### GOAL:
Lines that hold the word "This" should be located and copied.

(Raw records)
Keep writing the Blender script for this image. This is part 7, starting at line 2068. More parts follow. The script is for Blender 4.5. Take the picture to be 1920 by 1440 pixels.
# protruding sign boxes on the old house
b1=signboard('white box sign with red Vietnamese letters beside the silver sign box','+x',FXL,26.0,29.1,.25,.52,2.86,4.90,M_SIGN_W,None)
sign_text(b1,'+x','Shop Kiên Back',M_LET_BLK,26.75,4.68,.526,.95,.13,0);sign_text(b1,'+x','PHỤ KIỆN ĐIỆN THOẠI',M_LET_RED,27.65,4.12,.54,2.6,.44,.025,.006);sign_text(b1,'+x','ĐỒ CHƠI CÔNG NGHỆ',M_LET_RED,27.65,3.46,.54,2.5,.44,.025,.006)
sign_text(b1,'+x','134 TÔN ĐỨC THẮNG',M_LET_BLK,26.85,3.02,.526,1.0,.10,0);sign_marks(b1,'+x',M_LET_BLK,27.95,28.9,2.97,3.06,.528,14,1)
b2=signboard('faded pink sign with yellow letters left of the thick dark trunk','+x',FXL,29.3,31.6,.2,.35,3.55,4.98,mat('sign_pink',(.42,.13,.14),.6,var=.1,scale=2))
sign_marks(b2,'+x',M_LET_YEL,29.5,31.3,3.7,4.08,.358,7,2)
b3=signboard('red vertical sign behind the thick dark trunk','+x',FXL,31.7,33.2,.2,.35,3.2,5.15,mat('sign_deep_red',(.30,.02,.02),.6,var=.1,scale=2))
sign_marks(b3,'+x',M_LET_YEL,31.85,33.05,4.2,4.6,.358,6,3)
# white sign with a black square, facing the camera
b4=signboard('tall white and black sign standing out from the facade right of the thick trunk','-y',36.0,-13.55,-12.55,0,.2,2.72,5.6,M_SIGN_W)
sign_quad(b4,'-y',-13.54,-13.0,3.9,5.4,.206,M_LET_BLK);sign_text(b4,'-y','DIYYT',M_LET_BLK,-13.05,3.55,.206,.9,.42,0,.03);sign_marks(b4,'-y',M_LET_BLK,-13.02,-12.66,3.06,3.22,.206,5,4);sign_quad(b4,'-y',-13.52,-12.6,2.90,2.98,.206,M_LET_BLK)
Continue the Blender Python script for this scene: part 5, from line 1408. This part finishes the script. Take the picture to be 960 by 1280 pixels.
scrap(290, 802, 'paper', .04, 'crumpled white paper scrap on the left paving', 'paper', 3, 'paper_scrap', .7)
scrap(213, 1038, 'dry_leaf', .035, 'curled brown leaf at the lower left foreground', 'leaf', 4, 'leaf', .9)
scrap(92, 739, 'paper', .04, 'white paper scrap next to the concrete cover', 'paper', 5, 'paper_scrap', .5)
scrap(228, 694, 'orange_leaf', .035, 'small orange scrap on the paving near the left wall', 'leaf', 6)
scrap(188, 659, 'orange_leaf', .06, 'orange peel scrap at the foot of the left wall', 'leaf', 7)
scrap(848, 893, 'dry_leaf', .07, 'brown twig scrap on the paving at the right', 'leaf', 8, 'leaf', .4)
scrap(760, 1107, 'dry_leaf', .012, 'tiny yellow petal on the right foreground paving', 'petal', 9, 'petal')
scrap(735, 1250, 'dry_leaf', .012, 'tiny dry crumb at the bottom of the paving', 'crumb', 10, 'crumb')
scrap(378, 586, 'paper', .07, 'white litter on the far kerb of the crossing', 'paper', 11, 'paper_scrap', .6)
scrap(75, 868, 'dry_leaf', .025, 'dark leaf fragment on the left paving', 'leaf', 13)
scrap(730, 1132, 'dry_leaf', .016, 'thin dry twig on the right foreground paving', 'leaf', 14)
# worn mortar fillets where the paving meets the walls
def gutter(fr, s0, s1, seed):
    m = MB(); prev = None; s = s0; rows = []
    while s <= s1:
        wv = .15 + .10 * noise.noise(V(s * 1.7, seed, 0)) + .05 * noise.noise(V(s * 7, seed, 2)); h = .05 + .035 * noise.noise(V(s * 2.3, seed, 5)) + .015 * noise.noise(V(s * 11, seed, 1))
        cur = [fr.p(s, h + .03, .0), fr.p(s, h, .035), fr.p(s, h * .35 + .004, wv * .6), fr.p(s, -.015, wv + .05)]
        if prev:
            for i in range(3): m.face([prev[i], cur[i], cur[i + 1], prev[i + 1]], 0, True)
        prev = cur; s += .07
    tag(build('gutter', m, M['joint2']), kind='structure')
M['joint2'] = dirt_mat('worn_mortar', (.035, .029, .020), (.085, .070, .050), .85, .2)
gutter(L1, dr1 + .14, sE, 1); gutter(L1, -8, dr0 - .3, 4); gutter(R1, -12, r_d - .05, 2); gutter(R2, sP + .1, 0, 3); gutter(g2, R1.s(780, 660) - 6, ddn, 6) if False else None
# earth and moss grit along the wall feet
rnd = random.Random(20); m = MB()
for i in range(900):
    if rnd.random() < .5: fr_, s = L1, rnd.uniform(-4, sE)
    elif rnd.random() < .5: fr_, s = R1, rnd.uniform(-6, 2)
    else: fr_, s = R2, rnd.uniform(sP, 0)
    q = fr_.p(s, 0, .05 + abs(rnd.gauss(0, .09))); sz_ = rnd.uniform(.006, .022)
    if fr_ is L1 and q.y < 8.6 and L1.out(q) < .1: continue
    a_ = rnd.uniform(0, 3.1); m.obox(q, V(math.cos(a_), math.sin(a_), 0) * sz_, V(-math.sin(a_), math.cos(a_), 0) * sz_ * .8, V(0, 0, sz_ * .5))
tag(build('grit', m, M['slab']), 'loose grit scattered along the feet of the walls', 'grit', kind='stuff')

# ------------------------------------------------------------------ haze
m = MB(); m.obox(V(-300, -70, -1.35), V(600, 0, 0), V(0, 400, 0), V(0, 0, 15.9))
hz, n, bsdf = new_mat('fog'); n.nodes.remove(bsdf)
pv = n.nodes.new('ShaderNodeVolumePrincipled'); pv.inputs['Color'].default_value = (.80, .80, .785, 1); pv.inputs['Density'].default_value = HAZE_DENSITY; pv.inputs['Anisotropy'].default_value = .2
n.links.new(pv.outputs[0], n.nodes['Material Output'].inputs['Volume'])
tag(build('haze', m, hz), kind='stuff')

### TASK RESPONSE:
Keep writing the Blender script for this image. This is part 7, starting at line 2068. More parts follow. The script is for Blender 4.5. Take the picture to be 1920 by 1440 pixels.
Continue the Blender Python script for this scene: part 5, from line 1408. This part finishes the script. Take the picture to be 960 by 1280 pixels.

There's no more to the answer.